* begin Given information *

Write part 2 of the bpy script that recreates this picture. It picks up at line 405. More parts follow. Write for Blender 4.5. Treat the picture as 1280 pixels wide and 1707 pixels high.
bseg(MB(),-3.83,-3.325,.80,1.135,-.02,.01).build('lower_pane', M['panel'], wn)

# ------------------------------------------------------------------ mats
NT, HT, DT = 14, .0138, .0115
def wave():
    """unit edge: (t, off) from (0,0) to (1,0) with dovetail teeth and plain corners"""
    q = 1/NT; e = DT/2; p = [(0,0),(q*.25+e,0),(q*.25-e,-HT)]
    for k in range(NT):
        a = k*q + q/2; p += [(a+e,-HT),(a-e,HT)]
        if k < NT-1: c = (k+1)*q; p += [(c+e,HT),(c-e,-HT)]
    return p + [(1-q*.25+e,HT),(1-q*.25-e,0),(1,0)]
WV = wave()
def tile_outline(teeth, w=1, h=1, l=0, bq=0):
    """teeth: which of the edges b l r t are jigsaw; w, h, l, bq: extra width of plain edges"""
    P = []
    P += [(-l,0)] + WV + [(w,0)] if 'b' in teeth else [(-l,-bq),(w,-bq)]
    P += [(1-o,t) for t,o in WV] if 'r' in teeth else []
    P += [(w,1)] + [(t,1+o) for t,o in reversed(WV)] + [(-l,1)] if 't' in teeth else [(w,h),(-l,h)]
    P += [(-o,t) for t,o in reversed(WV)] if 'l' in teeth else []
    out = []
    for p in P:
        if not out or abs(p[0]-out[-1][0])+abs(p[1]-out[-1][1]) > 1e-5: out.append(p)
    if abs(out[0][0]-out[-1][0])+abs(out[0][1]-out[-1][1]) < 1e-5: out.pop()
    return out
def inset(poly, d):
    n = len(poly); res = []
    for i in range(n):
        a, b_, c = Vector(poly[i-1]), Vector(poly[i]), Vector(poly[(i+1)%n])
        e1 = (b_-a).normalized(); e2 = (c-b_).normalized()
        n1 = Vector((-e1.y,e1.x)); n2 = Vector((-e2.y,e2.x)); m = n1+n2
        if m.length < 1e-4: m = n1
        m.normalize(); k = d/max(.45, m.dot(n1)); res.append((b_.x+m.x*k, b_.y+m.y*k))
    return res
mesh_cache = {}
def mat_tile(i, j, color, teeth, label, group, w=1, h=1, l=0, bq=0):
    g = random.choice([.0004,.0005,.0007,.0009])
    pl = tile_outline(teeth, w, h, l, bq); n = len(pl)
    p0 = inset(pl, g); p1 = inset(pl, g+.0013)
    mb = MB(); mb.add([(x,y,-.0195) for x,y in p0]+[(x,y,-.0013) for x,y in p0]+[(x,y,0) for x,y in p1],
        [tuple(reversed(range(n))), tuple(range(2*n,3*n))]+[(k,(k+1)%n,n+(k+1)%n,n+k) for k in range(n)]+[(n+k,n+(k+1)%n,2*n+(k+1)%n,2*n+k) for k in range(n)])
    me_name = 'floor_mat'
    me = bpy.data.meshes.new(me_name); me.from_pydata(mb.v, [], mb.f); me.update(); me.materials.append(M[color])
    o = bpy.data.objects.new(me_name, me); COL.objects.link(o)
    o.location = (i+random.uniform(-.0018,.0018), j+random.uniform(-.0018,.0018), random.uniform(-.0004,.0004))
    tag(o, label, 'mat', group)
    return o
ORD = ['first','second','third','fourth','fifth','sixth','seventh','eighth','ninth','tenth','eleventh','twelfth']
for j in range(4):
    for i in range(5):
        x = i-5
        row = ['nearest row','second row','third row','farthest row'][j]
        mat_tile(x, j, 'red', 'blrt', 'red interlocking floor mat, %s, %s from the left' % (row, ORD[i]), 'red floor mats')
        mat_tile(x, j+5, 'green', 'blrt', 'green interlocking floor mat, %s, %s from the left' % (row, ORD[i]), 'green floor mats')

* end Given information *

- [To do] Print the complete listing again, exactly as it stands.

- [Correct response]
Write part 2 of the bpy script that recreates this picture. It picks up at line 405. More parts follow. Write for Blender 4.5. Treat the picture as 1280 pixels wide and 1707 pixels high.
bseg(MB(),-3.83,-3.325,.80,1.135,-.02,.01).build('lower_pane', M['panel'], wn)

# ------------------------------------------------------------------ mats
NT, HT, DT = 14, .0138, .0115
def wave():
    """unit edge: (t, off) from (0,0) to (1,0) with dovetail teeth and plain corners"""
    q = 1/NT; e = DT/2; p = [(0,0),(q*.25+e,0),(q*.25-e,-HT)]
    for k in range(NT):
        a = k*q + q/2; p += [(a+e,-HT),(a-e,HT)]
        if k < NT-1: c = (k+1)*q; p += [(c+e,HT),(c-e,-HT)]
    return p + [(1-q*.25+e,HT),(1-q*.25-e,0),(1,0)]
WV = wave()
def tile_outline(teeth, w=1, h=1, l=0, bq=0):
    """teeth: which of the edges b l r t are jigsaw; w, h, l, bq: extra width of plain edges"""
    P = []
    P += [(-l,0)] + WV + [(w,0)] if 'b' in teeth else [(-l,-bq),(w,-bq)]
    P += [(1-o,t) for t,o in WV] if 'r' in teeth else []
    P += [(w,1)] + [(t,1+o) for t,o in reversed(WV)] + [(-l,1)] if 't' in teeth else [(w,h),(-l,h)]
    P += [(-o,t) for t,o in reversed(WV)] if 'l' in teeth else []
    out = []
    for p in P:
        if not out or abs(p[0]-out[-1][0])+abs(p[1]-out[-1][1]) > 1e-5: out.append(p)
    if abs(out[0][0]-out[-1][0])+abs(out[0][1]-out[-1][1]) < 1e-5: out.pop()
    return out
def inset(poly, d):
    n = len(poly); res = []
    for i in range(n):
        a, b_, c = Vector(poly[i-1]), Vector(poly[i]), Vector(poly[(i+1)%n])
        e1 = (b_-a).normalized(); e2 = (c-b_).normalized()
        n1 = Vector((-e1.y,e1.x)); n2 = Vector((-e2.y,e2.x)); m = n1+n2
        if m.length < 1e-4: m = n1
        m.normalize(); k = d/max(.45, m.dot(n1)); res.append((b_.x+m.x*k, b_.y+m.y*k))
    return res
mesh_cache = {}
def mat_tile(i, j, color, teeth, label, group, w=1, h=1, l=0, bq=0):
    g = random.choice([.0004,.0005,.0007,.0009])
    pl = tile_outline(teeth, w, h, l, bq); n = len(pl)
    p0 = inset(pl, g); p1 = inset(pl, g+.0013)
    mb = MB(); mb.add([(x,y,-.0195) for x,y in p0]+[(x,y,-.0013) for x,y in p0]+[(x,y,0) for x,y in p1],
        [tuple(reversed(range(n))), tuple(range(2*n,3*n))]+[(k,(k+1)%n,n+(k+1)%n,n+k) for k in range(n)]+[(n+k,n+(k+1)%n,2*n+(k+1)%n,2*n+k) for k in range(n)])
    me_name = 'floor_mat'
    me = bpy.data.meshes.new(me_name); me.from_pydata(mb.v, [], mb.f); me.update(); me.materials.append(M[color])
    o = bpy.data.objects.new(me_name, me); COL.objects.link(o)
    o.location = (i+random.uniform(-.0018,.0018), j+random.uniform(-.0018,.0018), random.uniform(-.0004,.0004))
    tag(o, label, 'mat', group)
    return o
ORD = ['first','second','third','fourth','fifth','sixth','seventh','eighth','ninth','tenth','eleventh','twelfth']
for j in range(4):
    for i in range(5):
        x = i-5
        row = ['nearest row','second row','third row','farthest row'][j]
        mat_tile(x, j, 'red', 'blrt', 'red interlocking floor mat, %s, %s from the left' % (row, ORD[i]), 'red floor mats')
        mat_tile(x, j+5, 'green', 'blrt', 'green interlocking floor mat, %s, %s from the left' % (row, ORD[i]), 'green floor mats')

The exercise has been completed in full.